Copy, character for character, the lines running from the one with "Continue the Blender" to the one with "face_for(head, (0.0, 1.0), pa)", ends included. Leave out every other line.

▶ _DATA PROVIDED_
-- start --
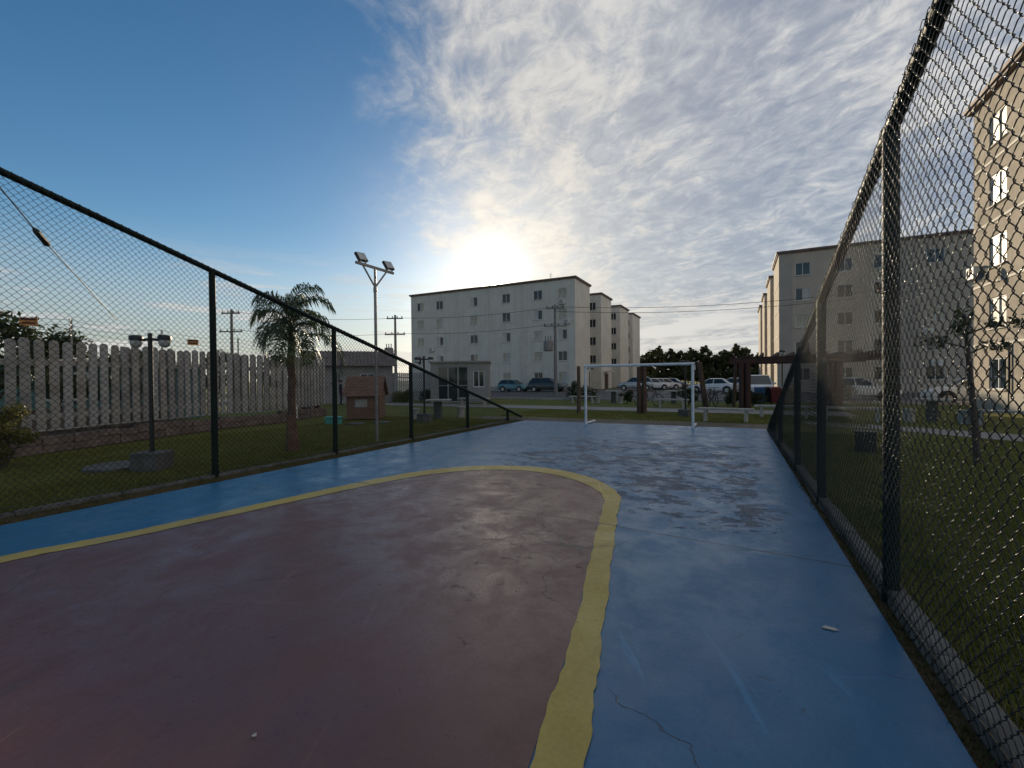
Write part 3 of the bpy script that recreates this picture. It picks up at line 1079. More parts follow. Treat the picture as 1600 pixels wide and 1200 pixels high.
-- end --
-- start --
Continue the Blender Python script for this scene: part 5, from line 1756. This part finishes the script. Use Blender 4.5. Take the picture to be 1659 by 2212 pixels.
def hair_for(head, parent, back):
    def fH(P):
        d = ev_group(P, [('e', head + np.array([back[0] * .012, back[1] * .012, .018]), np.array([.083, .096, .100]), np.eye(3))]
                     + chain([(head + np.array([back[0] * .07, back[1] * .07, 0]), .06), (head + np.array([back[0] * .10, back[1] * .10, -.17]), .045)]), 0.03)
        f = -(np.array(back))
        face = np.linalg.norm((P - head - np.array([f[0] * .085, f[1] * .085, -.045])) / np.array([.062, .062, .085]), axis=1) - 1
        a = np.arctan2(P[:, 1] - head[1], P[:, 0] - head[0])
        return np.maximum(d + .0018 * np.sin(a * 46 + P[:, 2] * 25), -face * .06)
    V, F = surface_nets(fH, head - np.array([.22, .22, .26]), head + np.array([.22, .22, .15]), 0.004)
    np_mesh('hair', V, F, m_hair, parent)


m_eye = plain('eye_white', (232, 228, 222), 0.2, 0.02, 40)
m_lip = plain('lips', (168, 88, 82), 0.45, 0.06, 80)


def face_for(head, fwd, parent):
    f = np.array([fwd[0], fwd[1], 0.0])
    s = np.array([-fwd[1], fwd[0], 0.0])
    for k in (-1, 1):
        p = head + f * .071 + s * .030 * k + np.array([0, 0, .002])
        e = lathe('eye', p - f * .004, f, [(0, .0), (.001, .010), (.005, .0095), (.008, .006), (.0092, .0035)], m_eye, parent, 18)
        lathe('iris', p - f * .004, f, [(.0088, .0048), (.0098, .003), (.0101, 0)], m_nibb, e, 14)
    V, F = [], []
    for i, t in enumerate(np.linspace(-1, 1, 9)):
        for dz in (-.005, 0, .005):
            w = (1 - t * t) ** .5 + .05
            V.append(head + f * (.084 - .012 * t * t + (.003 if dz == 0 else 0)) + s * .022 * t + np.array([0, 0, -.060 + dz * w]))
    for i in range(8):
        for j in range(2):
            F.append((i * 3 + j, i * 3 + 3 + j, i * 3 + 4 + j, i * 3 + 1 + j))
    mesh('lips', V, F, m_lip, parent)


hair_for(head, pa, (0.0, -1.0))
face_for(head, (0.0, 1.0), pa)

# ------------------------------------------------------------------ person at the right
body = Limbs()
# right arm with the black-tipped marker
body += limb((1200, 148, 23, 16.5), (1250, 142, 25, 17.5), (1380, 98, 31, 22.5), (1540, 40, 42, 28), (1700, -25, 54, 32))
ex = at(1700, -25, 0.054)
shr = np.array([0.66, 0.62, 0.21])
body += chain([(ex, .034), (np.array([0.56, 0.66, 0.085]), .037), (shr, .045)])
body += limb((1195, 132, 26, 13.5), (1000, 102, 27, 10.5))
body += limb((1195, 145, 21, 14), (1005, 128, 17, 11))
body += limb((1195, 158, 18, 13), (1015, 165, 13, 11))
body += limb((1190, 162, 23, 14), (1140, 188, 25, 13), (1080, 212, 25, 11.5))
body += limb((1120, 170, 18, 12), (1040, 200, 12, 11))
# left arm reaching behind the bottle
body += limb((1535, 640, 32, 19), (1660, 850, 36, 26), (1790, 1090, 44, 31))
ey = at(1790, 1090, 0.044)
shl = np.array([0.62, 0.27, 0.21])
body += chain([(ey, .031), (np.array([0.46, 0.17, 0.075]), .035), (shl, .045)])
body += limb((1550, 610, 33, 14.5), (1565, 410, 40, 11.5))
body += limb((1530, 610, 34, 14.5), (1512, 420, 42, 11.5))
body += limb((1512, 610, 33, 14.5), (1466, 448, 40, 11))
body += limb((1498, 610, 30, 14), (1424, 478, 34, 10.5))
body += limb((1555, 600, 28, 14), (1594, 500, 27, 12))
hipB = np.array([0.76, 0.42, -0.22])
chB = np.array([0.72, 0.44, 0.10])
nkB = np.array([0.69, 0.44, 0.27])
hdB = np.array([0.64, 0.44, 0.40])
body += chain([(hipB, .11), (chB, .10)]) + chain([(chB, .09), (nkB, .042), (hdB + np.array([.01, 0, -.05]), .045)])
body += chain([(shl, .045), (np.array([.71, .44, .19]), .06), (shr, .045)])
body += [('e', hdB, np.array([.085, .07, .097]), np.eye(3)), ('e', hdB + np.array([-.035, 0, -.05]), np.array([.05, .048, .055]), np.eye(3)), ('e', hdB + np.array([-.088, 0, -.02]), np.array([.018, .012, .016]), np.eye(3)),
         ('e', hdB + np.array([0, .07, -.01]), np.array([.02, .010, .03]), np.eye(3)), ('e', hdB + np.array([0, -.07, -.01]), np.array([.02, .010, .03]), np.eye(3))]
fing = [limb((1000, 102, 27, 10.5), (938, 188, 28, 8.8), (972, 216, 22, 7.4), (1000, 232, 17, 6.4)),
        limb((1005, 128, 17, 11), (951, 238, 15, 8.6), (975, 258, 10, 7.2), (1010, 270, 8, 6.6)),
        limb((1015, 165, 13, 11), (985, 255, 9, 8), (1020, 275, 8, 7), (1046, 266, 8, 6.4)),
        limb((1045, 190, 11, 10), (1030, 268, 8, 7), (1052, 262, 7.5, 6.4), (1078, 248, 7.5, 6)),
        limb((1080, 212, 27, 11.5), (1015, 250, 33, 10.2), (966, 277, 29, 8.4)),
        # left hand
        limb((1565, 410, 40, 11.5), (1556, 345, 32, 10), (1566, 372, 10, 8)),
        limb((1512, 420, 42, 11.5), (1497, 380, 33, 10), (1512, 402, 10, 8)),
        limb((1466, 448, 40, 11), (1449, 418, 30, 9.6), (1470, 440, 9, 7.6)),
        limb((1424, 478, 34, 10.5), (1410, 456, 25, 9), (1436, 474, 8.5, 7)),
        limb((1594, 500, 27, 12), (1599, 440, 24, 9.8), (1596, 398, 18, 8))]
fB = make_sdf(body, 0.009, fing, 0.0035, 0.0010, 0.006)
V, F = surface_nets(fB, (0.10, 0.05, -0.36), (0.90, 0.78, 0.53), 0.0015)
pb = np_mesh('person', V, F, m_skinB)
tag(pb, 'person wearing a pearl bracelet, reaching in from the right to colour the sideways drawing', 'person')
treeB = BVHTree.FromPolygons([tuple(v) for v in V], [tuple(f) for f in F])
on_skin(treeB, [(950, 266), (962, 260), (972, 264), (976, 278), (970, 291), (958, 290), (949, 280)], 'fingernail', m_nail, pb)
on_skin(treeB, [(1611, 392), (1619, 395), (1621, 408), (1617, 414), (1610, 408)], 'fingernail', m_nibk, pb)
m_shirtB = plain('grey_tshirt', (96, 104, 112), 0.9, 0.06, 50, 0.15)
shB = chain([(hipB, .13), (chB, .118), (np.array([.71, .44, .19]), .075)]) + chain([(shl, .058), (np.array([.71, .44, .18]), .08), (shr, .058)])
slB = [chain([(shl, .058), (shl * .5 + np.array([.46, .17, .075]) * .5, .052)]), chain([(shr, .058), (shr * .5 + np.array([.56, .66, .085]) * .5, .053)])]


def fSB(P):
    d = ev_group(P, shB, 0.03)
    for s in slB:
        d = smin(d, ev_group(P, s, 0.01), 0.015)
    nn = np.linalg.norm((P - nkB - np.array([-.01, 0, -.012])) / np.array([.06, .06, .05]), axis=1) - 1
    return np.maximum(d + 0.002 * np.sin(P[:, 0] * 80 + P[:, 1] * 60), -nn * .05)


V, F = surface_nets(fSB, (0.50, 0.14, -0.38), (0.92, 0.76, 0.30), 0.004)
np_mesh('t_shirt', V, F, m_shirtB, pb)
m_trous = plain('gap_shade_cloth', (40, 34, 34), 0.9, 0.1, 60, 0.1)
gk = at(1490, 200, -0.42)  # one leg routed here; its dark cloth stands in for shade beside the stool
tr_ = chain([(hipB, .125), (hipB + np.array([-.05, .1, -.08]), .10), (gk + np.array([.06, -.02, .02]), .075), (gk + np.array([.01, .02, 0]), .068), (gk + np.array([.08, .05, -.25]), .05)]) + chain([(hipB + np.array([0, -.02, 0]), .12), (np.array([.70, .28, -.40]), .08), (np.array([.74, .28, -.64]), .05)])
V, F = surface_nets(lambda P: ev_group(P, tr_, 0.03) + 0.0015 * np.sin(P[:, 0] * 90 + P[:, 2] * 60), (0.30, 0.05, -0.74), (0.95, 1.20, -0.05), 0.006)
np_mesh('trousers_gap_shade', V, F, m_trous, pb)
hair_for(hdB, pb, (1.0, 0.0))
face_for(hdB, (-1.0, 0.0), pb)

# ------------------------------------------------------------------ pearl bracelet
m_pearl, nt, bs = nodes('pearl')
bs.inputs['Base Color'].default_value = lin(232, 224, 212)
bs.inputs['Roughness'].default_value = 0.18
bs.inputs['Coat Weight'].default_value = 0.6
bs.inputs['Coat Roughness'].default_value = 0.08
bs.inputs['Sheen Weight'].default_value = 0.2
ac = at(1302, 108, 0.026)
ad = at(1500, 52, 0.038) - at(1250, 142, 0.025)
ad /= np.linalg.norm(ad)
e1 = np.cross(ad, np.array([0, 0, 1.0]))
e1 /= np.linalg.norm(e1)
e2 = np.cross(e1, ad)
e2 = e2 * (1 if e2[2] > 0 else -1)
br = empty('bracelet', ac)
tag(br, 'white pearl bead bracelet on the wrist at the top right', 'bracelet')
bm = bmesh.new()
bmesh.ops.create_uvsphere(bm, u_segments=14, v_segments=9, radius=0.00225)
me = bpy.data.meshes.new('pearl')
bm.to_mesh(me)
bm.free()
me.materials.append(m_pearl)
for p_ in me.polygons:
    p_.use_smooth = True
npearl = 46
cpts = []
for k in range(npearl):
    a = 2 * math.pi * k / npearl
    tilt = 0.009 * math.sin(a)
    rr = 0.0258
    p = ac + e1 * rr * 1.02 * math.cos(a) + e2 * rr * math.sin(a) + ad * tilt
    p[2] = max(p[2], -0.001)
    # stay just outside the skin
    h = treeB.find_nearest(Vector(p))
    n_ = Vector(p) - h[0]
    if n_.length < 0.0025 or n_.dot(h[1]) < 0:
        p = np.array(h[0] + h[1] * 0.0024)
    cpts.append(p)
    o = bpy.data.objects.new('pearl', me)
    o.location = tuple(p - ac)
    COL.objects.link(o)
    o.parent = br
-- end --
▶ _FULL SOLUTION_
Continue the Blender Python script for this scene: part 5, from line 1756. This part finishes the script. Use Blender 4.5. Take the picture to be 1659 by 2212 pixels.
def hair_for(head, parent, back):
    def fH(P):
        d = ev_group(P, [('e', head + np.array([back[0] * .012, back[1] * .012, .018]), np.array([.083, .096, .100]), np.eye(3))]
                     + chain([(head + np.array([back[0] * .07, back[1] * .07, 0]), .06), (head + np.array([back[0] * .10, back[1] * .10, -.17]), .045)]), 0.03)
        f = -(np.array(back))
        face = np.linalg.norm((P - head - np.array([f[0] * .085, f[1] * .085, -.045])) / np.array([.062, .062, .085]), axis=1) - 1
        a = np.arctan2(P[:, 1] - head[1], P[:, 0] - head[0])
        return np.maximum(d + .0018 * np.sin(a * 46 + P[:, 2] * 25), -face * .06)
    V, F = surface_nets(fH, head - np.array([.22, .22, .26]), head + np.array([.22, .22, .15]), 0.004)
    np_mesh('hair', V, F, m_hair, parent)


m_eye = plain('eye_white', (232, 228, 222), 0.2, 0.02, 40)
m_lip = plain('lips', (168, 88, 82), 0.45, 0.06, 80)


def face_for(head, fwd, parent):
    f = np.array([fwd[0], fwd[1], 0.0])
    s = np.array([-fwd[1], fwd[0], 0.0])
    for k in (-1, 1):
        p = head + f * .071 + s * .030 * k + np.array([0, 0, .002])
        e = lathe('eye', p - f * .004, f, [(0, .0), (.001, .010), (.005, .0095), (.008, .006), (.0092, .0035)], m_eye, parent, 18)
        lathe('iris', p - f * .004, f, [(.0088, .0048), (.0098, .003), (.0101, 0)], m_nibb, e, 14)
    V, F = [], []
    for i, t in enumerate(np.linspace(-1, 1, 9)):
        for dz in (-.005, 0, .005):
            w = (1 - t * t) ** .5 + .05
            V.append(head + f * (.084 - .012 * t * t + (.003 if dz == 0 else 0)) + s * .022 * t + np.array([0, 0, -.060 + dz * w]))
    for i in range(8):
        for j in range(2):
            F.append((i * 3 + j, i * 3 + 3 + j, i * 3 + 4 + j, i * 3 + 1 + j))
    mesh('lips', V, F, m_lip, parent)


hair_for(head, pa, (0.0, -1.0))
face_for(head, (0.0, 1.0), pa)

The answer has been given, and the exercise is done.